Email of the day
Comment of the Day

April 28 2010

Commentary by Eoin Treacy

Email of the day

on an index of high quality equities
"Your comments of the day are always compulsive reading but I am intrigued with the comments re: bear markets & yield curves this week. I network with one other FM subscriber regularly and we have both achieved significant synergies by discussing FM topics to enhance our comprehension of what can sometimes be very complex subjects. This guards against complacency in our investment approach. Although we are both FM subscribers for nearly 2 years now, we are both struck by how much more there is to learn. The discussion about Coca Cola, J&J and other high quality equities has also been very interesting. Is there a Nifty Fifty ETF instrument which will allow investors exposure to a basket of these equities?"

Eoin Treacy's view Thank you for your kind words. Discerning which shares claimed to be blue chips actually fit such criteria is often a rather opaque endeavour. The Dow Jones Industrials is probably the most well known index of such shares and the Stoxx 50 claims the same for Europe. The Morgan Stanley Multinational Index (New Nifty 50) is made up of US companies that derive a significant portion of their activity from non-US sources. The first two certainly have ETFs, I'm not so sure about the latter.
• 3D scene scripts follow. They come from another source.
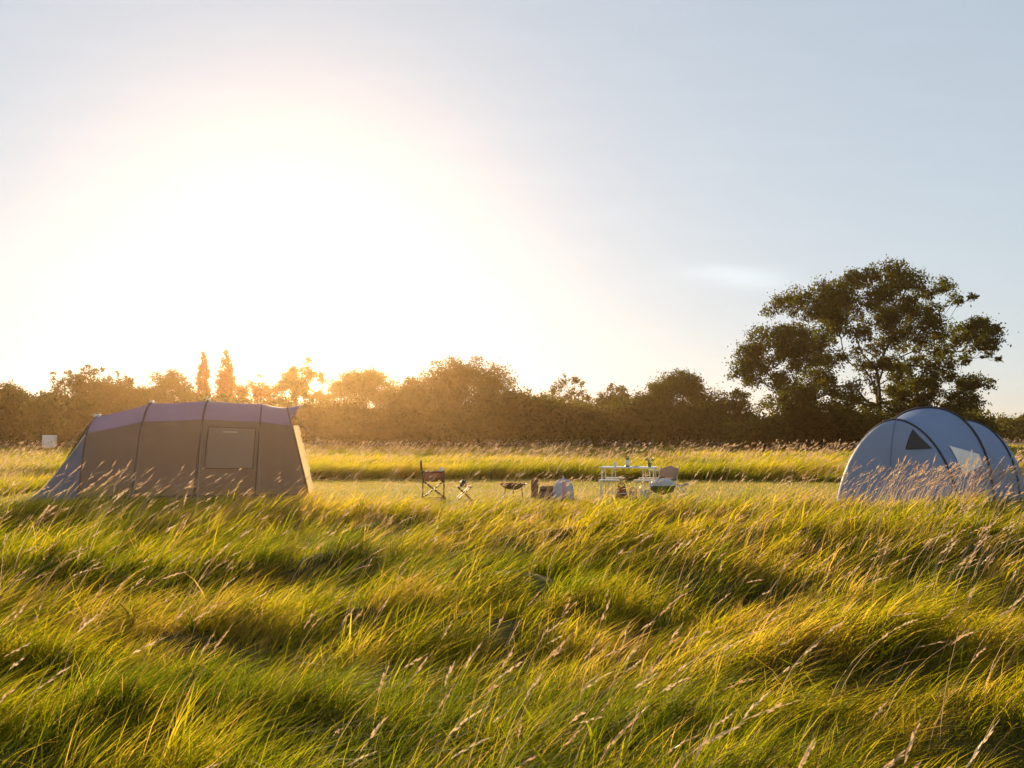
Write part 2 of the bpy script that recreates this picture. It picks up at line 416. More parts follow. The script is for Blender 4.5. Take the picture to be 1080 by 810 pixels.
for (cx_, cy_, sx_, sy_, nn) in ((.0, 4.6, .35, .3, 16), (-.9, 3.4, .3, .2, 8), (2.1, 5.4, .5, .4, 12), (-3.3, 7.2, .6, .4, 12), (1.3, 3.2, .25, .2, 8), (-1.6, 9.5, 1.2, .6, 16), (4.3, 8.5, 1, .6, 16)):
    px_, py_ = rng.normal(cx_, sx_, nn), rng.normal(cy_, sy_, nn)     # broad-leaved weeds among the blades
    k_ = 9; x, y = np.repeat(px_, k_) + rng.normal(0, .02, nn * k_), np.repeat(py_, k_) + rng.normal(0, .02, nn * k_); n = len(x)
    S.add(blades(np.stack([x, y, ground_z(x, y)], 1), rng.uniform(.16, .36, n), rng.uniform(0, 6.28, n), rng.uniform(.4, 1.4, n), rng.uniform(.018, .034, n), 5, rng.uniform(0, 3.14, n)), 5, rng.uniform(0, .35, n))
tg = S.build('long_grass', M['grass']); tag(tg, 'long yellow-green meadow grass bent to the right by the wind', 'grass', kind='stuff')

S = Strands()
x, y = scatter(17.2, 34, 230, 1.6, lawn=True); n = len(x)
S.add(blades(np.stack([x, y, ground_z(x, y)], 1), rng.uniform(.03, .09, n), rng.uniform(0, 6.28, n), rng.uniform(.1, 1, n), rng.uniform(.008, .018, n), 2, rng.uniform(0, 3.14, n)), 2,
      np.clip(.5 + tint(x, y) + rng.normal(0, .2, n), 0, 1))
lw = S.build('mown_grass', M['lawn']); tag(lw, 'short mown golden grass of the clearing round the picnic table', 'grass', kind='stuff')

# ------------------------------------------------------------------ seed heads
def seed_stalks(S, x, y, H, wd, headL, headW, nspk=12):
    n = len(x); z = ground_z(x, y); ang, lean = wind(x, y)
    ang = ang * .6 + rng.normal(0, .3, n); lean = np.clip(lean * .55 + rng.normal(0, .15, n), .1, 1.2)
    P = np.stack([x, y, z], 1); rn = rng.random(n); nseg = 6
    face = rng.uniform(0, 3.14, n)
    S.add(blades(P, H, ang, lean, np.full(n, 1.) * wd, nseg, face), nseg, rn)
    # spikelets along the last part of the stalk
    for k in range(nspk):
        t = 1 - headL / H * (1 - k / (nspk - 1.)) ; t = np.clip(t, .3, 1)
        o_ = H * lean * t ** 1.7; zz = H * (t - .38 * np.clip(lean, 0, 1.5) * t ** 2.2)
        dt = 1.7 * lean * t ** .7; dz = 1 - .38 * 2.2 * np.clip(lean, 0, 1.5) * t ** 1.2
        T = np.stack([np.cos(ang) * dt, np.sin(ang) * dt, dz], 1); T /= np.linalg.norm(T, axis=1, keepdims=True)
        C = P + np.stack([np.cos(ang) * o_, np.sin(ang) * o_, zz], 1)
        env = math.sin(math.pi * (.15 + .8 * k / (nspk - 1.))) 
        rr = rng.normal(0, 1, (n, 3)); side = np.cross(T, rr); side /= np.linalg.norm(side, axis=1, keepdims=True)
        sw = (headW * env * rng.uniform(.6, 1.2, n))[:, None]; sl = (headL * .20)
        tip = C + side * sw + T * sl[:, None] if np.ndim(sl) else C + side * sw + T * sl
        c4 = np.stack([C - T * .004, C + side * sw * .9 + T * (np.asarray(sl).reshape(-1, 1) * .25), tip, C - side * sw * .3 + T * (np.asarray(sl).reshape(-1, 1) * .5)], 1)
        S.quads(c4, rn)
S = Strands()
def band(y0, y1, dens, margin=1.6):
    return scatter(y0, y1, dens, margin)
for (y0, y1, dens, hh, wd, hw) in ((1.6, 4, 15, .62, .0022, .007), (4, 8, 11, .68, .003, .008), (8, 13, 9, .72, .0045, .010), (13, 18.6, 10, .80, .006, .013),
                                   (19, 33, 14, .85, .008, .02), (33, 45, 5, .95, .010, .028), (45, 112, .9, 1.05, .02, .05)):
    x, y = band(y0, y1, dens); n = len(x)
    k = (N4(x * .7, y * .7 + 50) + N1(x * 2.1, y * 1.9)) > rng.uniform(.55, 1.25, n); x, y = x[k], y[k]; n = len(x)
    H = hh * rng.uniform(.75, 1.25, n)
    seed_stalks(S, x, y, H, wd, H * 0 + rng.uniform(.08, .15, n) * (1 if y0 < 30 else 1.6), hw)
# tall pale drifts: in front of the right tent, at the foot of the left tent, far left
for (cx, cy, sx, sy, n, h0, h1) in ((7.0, 17.9, .95, .5, 260, .75, 1.15), (8.6, 17.6, 1.3, .5, 420, .75, 1.15), (-10.9, 19.5, .8, 1.2, 60, .9, 1.35),
                                    (-4.3, 9.4, .9, .5, 12, .85, 1.15), (-8.0, 16, 1.6, .9, 26, .8, 1.15), (-4.6, 4.9, .5, .5, 20, .8, 1.05), (-6.0, 12, 1.2, 1.2, 26, .8, 1.1),
                                    (6.5, 11, 2.2, 1.6, 200, .65, .85), (-12.5, 27, 1.5, 5, 120, .8, 1.1)):
    x = rng.normal(cx, sx, n); y = rng.normal(cy, sy, n); k = lawn_mask(x, y) < .9; x, y = x[k], y[k]; n = len(x)
    H = rng.uniform(h0, h1, n)
    seed_stalks(S, x, y, H, .0055 if cy > 8 else .003, rng.uniform(.12, .2, n), .012 if cy > 8 else .008, 14)
sg = S.build('seeding_grass', M['seed']); tag(sg, 'pale straw seed heads on thin stalks standing above the meadow grass', 'seed grass', kind='stuff')

# ------------------------------------------------------------------ trees
def leaf_quads(C, size, flat=.6):
    n = len(C)
    a = rng.normal(0, 1, (n, 3)); a /= np.linalg.norm(a, axis=1, keepdims=True)
    r = rng.normal(0, 1, (n, 3)); b = np.cross(a, r); b /= np.linalg.norm(b, axis=1, keepdims=True)
    s = (size * rng.uniform(.6, 1.35, n))[:, None]
    return np.stack([C - a * s * .6, C + b * s * flat * .5, C + a * s * .6, C - b * s * flat * .5], 1)

def crown_from_blobs(blobs, leaf, per_m2, clump=.33, nclump=16):
    """blobs: (x,y,z,r). leaves gather in small clumps inside each blob's outer shell"""
    out_ = []
    for (bx, by, bz, r) in blobs:
        area = math.pi * r * r
        k = max(4, int(nclump * min(2.2, r / 1.0)))
        d = rng.normal(0, 1, (k, 3)); d /= np.linalg.norm(d, axis=1, keepdims=True)
        c = np.array([bx, by, bz]) + d * (r * rng.uniform(.35, 1.0, k) ** .8)[:, None] * np.array([1, 1, .85])
        nl = max(6, int(area * per_m2 / k))
        cr = clump * r
        pts = np.repeat(c, nl, 0) + rng.normal(0, 1, (k * nl, 3)) * np.where(rng.random((k * nl, 1)) < .2, 2.3, 1) * cr * .6 * np.array([1, 1, .7])
        out_.append(pts)
    P = np.concatenate(out_); return leaf_quads(P, leaf)

def limbs(base, fork, blobs, r0, jit=.12):
    """branch graph: every blob is joined to the nearest wood nearer the fork"""
    pts = [np.array(base, float), np.array(fork, float)]; par = [-1, 0]; plen = [0, 0]
    order = sorted(blobs, key=lambda b: np.linalg.norm(np.array(b[:3]) - pts[1]))
    for b in order:
        p = np.array(b[:3]); best = min(range(1, len(pts)), key=lambda i: np.linalg.norm(pts[i] - p) + .55 * plen[i])
        q = pts[best]; L = np.linalg.norm(p - q)
        mid = (p + q) / 2 + rng.normal(0, jit * L * .6, 3) + np.array([0, 0, -.06 * L])
        pts.append(mid); par.append(best); plen.append(plen[best] + L / 2); pts.append(p); par.append(len(pts) - 2); plen.append(plen[best] + L)
    cnt = [0] * len(pts)
    for i in range(len(pts)):
        j = i
        while j != -1: cnt[j] += 1; j = par[j]
    mbd = MB(); tot = cnt[1]
    rad = [r0 * max(.06, (c / tot) ** .5) for c in cnt]
    bp = Vector(base)
    mbd.tube([bp - Vector((0, 0, .3)), bp + Vector((0, 0, .05 * r0)), bp.lerp(Vector(fork), .25), bp.lerp(Vector(fork), .6) + Vector((r0 * .25, 0, 0)), fork], [r0 * 1.7, r0 * 1.5, r0 * 1.08, r0 * .95, r0 * .9], 10)
    for i in range(2, len(pts)):
        mbd.tube([pts[par[i]], pts[i]], [max(rad[i] * 1.15, .02), max(rad[i] * .85, .015)] if par[i] == 1 or cnt[par[i]] > cnt[i] + 2 else [rad[par[i]] * .9, max(rad[i] * .85, .015)], 6, cap=False)
    return mbd

def finish_tree(name, label, cat, base, trunk_mb, quads, leafmat, group=None, ymid=None):
    root = empty(name, base, 0, label, cat, group)
    off = np.array(base)
    trunk_mb.v = [tuple(np.array(v) - off) for v in trunk_mb.v]
    trunk_mb.build('trunk', M['bark'], root)
    S = Strands(); n = len(quads)
    S.quads(quads - off[None, None, :], np.clip(np.repeat(rng.random(n // 8 + 1), 8)[:n] * .6 + rng.random(n) * .4, 0, 1))
    S.build('crown', leafmat, root)
    return root

def tree(name, label, px, top, hw, d, kind='round', mat='leaf_dark', low=1.0, group='trees along the far edge of the meadow', cat='tree', dens=1.0, leaf=.20):
    x = X(px, d); zt = Z(top, d); H = zt; Wd = hw / F * d * (1.15 if kind != 'poplar' else 1)
    base = (x, d, float(ground_z(x, d))); blobs = []
    if kind == 'poplar':
        k = 34
        for i in range(k):
            t = (i + .5) / k; z = low + (H - low) * t
            env = Wd * min(1, .45 + 1.3 * t if t < .4 else 1.12 * (1 - ((t - .4) / .66) ** 1.8)) 
            for j in range(3):
                a = rng.uniform(0, 6.28); blobs.append((x + math.cos(a) * env * .55, d + math.sin(a) * env * .55, z - .2, max(.22, env * .5)))
    else:
        zc = low + (H - low) * .5; rz = (H - low) / 2
        nb = {'round': 90, 'sparse': 80, 'dense': 100, 'spiky': 90}[kind]
        rb = {'round': .21, 'sparse': .15, 'dense': .22, 'spiky': .20}[kind]
        sh = max(Wd, rz * .8)
        tries = 0
        while len(blobs) < nb and tries < 4000:
            tries += 1
            u = rng.normal(0, 1, 3); u /= np.linalg.norm(u); rr = rng.uniform(.15, 1) ** .36
            u = u * rr
            tz = u[2]
            wz = 1.0 if tz < .15 else math.sqrt(max(0, 1 - ((tz - .15) / .95) ** 2)) ** .8
            r = rb * sh * rng.uniform(.65, 1.2)
            bx = x + u[0] * (Wd - r * .45) * (1.15 if tz < .2 else 1) * (.6 + .4 * wz); by = d + u[1] * Wd * .8
            bz = zc + tz * (rz - r * .75)
            blobs.append((bx, by, bz, r))
        # one sprig always reaches the top
        blobs.append((x + rng.normal(0, Wd * .12), d, H - rb * sh * .55, rb * sh * .6))
        if kind == 'spiky':
            for i in range(26):
                a = rng.uniform(-1, 1); bx = x + a * Wd * .95; bz = zc + rz * math.sqrt(1 - a * a * .85) * rng.uniform(.92, 1.08)
                blobs.append((bx, d + rng.normal(0, Wd * .3), bz - .2, .22 + .1 * rng.random()))
    per = {'round': 80, 'sparse': 60, 'dense': 90, 'spiky': 80, 'poplar': 90}[kind] * dens * 1.5
    q = crown_from_blobs(blobs, leaf, per, .40, 26)
    tr = limbs(base, (x, d, low + (H - low) * .28), blobs, .05 * H * .5 + .05)
    return finish_tree(name, label, cat, base, tr, q, M[mat], group)

rng = np.random.default_rng(23)
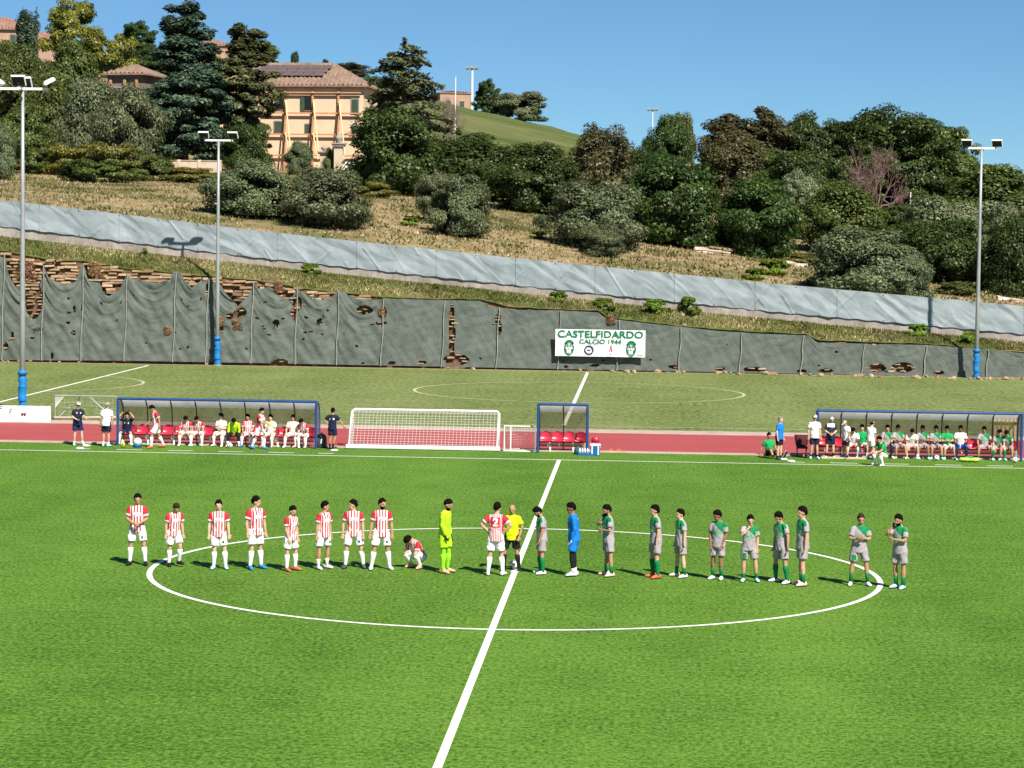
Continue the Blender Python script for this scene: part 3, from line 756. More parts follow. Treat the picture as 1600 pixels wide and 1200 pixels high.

This article by Whitney Kisling for Bloomberg may be of interest as it focuses on expected dividend increases. Here is a section:

The fastest profit growth in 16 years means no companies in the Standard & Poor's 500 Index are likely to lower their dividends this quarter, the first time that's happened since 2004.

Of 245 companies in the index yet to announce payouts, 218 will probably keep their level and 27 may increase, according to forecasts based on data compiled by Bloomberg. The projections come from criteria such as options prices, comparisons with competitors and statements from management. S&P 500 dividends were slashed by a record $52 billion in 2009, S&P data show.

"Dividends show what companies are really saying, how they feel about the economy and their prospects," said Tom Wirth, senior investment officer at Chemung Canal Trust Co., which manages $1.6 billion in Elmira, New York. "When no companies are cutting, that is a signal that the economy is doing well, and it certainly helps the stock market."

Earnings in the S&P 500 rose 176 percent in the fourth quarter and probably climbed 44 percent in the first three months of 2010, giving companies a record stockpile of cash, estimates compiled by Bloomberg show. That helped spur Starbucks Corp., the world's largest chain of coffee shops, to offer its first-ever dividend, while Safeway Inc., Exxon Mobil Corp. and Chevron Corp. may boost theirs, the data show.

International Business Machines Corp., the world's biggest computer-services provider, increased its payout by 18 percent yesterday, more than forecast by Bloomberg. IBM is based in Armonk, New York.

Dividends were cut to the bone or eliminated during the credit crisis. As the recession ends, it is probably now reasonable to assume that remaining dividends are comparatively secure and the above article suggests they are beginning to increase, albeit from a relatively low base. The yield on Master Limited Partnerships or Canadian incomes trusts are probably now more secure for similar reasons. Earnings have been spectacular over the last six months, at least in part because of cost savings and favourable year over year comparisons. These benefits are unlikely to be repeated. Most companies have relatively limited scope to increase margins so soon after a recession, so while there is room for optimism, it needs to be tested against the chart action.

The Dow Jones Industrials found support in the region of the 200-day moving average in February and rallied impressively, becoming somewhat overextended relative to the 200-day moving average in the process. Yesterday was the second downward dynamic in as many weeks and caps the short-term advance. Wall Street has been steadier than most European markets and so far there is little evidence that this is anything other than a temporary interlude in the broad medium-term uptrend, which in extremis is likely to be limited to a mean reversion towards the 200-day MA.

The Stoxx 50 failed to sustain the break to new recovery highs earlier this month and has already pulled back to test the 200-day MA, but an upward dynamic and/or sustained move above 2700 would be required to indicate demand has regained the upper hand.